Both of these cases, sobering as they may be in their potential for harm, signal that rather than flailing about to find those bent on destruction, the United States has reached a new level of confidence and competence in addressing the threat of al-Qaida. This is a welcome turn of events, one that suggests that counterterrorism has come to rely on knowledge, on on-the-ground information, on patience, and on strategic methods of investigation and pursuit. 

The president was right. The age of al-Qaida, as we once knew and feared it, is dwindling. With the deaths of Osama bin Laden and Anwar al-Awlaki, BinLadenism has essentially disappeared. What remains seems to be a less centralized enemy, one that we are now able to declare can be handled by methods of intelligence that have been used against far more recognizable – and far more lethal – enemies. Of equal importance, though, was the manner in which the discovery and disruption of the plot came about: techniques that were essentially by the book, without either illegal methods or overblown claims of danger.

The sobering significance of the Yemeni underwear bomb was less the plot itself than what it indicates about the way forward.
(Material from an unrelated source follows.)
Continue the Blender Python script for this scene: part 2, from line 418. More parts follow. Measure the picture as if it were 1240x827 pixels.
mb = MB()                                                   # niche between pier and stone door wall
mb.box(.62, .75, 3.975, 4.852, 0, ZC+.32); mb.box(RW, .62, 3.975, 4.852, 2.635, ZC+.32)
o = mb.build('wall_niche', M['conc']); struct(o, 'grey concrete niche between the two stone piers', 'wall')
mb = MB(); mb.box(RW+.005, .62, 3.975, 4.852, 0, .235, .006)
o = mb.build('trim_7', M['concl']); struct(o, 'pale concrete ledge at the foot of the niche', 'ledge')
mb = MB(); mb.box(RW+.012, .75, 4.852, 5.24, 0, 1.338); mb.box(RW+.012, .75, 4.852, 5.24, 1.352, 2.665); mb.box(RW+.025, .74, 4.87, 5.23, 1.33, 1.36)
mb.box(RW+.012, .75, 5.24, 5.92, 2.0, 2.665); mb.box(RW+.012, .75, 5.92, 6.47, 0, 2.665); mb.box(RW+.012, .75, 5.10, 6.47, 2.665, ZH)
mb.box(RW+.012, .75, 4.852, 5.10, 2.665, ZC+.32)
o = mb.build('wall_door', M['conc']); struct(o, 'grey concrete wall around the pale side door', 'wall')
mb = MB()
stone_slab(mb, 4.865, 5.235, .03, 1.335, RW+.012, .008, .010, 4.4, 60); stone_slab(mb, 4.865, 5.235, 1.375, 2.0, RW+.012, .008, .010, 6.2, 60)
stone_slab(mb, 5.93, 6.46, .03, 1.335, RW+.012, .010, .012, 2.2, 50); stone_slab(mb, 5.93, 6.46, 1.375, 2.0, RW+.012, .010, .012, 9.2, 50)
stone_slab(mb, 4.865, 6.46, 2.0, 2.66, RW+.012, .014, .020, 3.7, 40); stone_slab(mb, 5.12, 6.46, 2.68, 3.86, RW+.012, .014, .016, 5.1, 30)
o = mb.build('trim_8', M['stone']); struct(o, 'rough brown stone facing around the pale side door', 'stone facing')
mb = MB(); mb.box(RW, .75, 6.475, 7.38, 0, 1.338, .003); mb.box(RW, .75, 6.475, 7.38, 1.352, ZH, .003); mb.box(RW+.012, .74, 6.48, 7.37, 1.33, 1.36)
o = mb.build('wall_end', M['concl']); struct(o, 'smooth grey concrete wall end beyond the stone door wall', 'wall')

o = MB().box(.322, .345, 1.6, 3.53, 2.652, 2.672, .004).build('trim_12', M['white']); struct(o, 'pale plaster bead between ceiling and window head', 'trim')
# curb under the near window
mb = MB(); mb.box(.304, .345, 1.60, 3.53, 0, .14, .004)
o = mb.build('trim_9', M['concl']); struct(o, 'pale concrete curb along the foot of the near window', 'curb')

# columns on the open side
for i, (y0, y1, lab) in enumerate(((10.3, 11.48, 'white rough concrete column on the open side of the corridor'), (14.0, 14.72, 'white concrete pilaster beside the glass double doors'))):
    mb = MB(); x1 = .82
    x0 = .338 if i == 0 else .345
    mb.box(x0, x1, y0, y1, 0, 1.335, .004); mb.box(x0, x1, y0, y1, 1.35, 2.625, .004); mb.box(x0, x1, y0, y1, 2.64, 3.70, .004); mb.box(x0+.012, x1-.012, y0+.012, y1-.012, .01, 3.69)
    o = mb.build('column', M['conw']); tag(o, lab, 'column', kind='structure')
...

In the future, a frantic reliance on torture, entrapment, and over-inclusive surveillance can give way to the more reliable methods based on knowledge of the enemy, on-the-ground intelligence, global cooperation, and strategic planning to make us safe.

If only our efforts at apprehending terrorists had trusted these tried and true methods early on in the "war on terror". Perhaps, then, we could have avoided the lapses of law and morality that have marked the era.